Building on this, the next step in simplifying wayfinding follows an old adage, which states that “a picture is worth a thousand words”. Besides the text that comes on signage, pictograms are used to present information in a direct and concise manner. With most of their designs being adopted from international conventions, these symbols allow passengers who are not fluent in any of the signage’s displayed languages to intuitively comprehend the intended information, while simultaneously minimising the degree of visual clutter present.  


Pictograms for common airport facilities (in yellow) are adopted from international design conventions, while attractions unique to Changi Airport display customised ones


To top it all off, in addition to Singapore’s official language of English, some signs located around the airport also come with translations appended on them. These translations, which come in four languages (Simplified Chinese, Bahasa Melayu, Tamil, and Japanese), are included in a smaller, white font at the end of selected signs. Together, they provide additional clarity across signs that use non-standardised pictograms in use, or in pointing out the way to services unique to Changi Airport.

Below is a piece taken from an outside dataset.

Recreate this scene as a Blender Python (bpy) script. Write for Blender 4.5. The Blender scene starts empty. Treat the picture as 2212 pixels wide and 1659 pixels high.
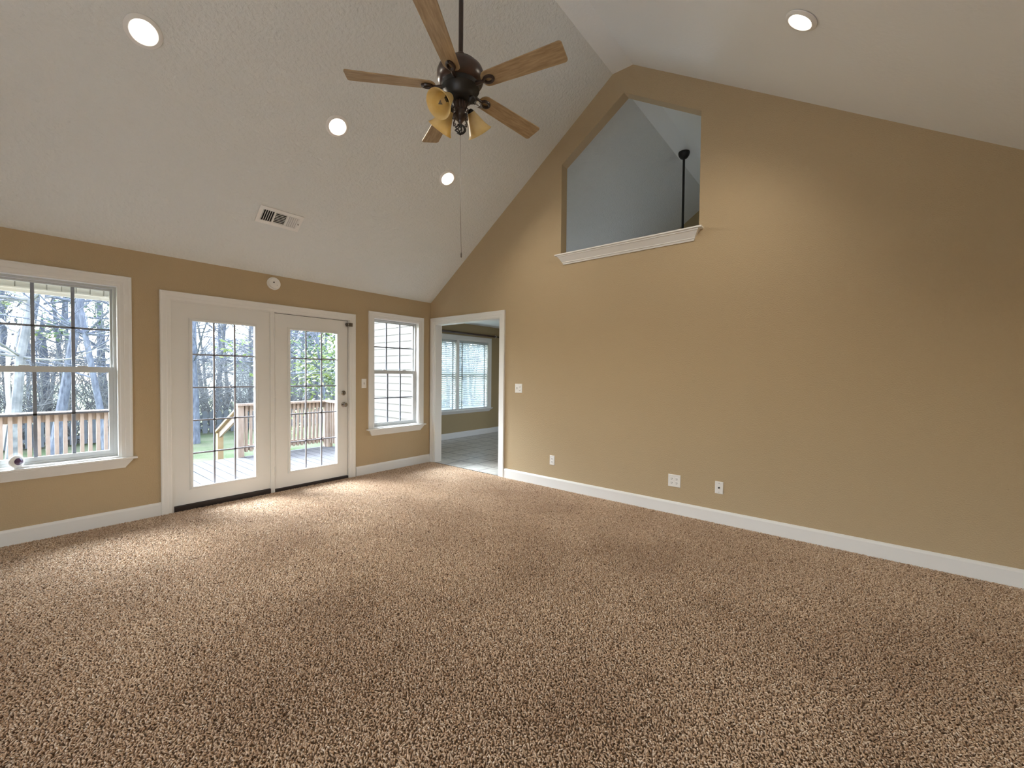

Good quality signage plays an important role in complementing the intuitive wayfinding design of Changi’s terminals. Thus, while a seemingly peripheral item, the science behind the signage we see around Changi highlights the strategic planning, innovative design, and customer-centric thought process that go towards creating the whole Changi Experience. Like all other aspects, this too is continuously being refined over time to meet the ever-changing needs of passengers. Moving forward, as digital maps take on an increasingly important role in helping passengers with wayfinding, signage may be updated accordingly to be integrated with this tool on mobile apps.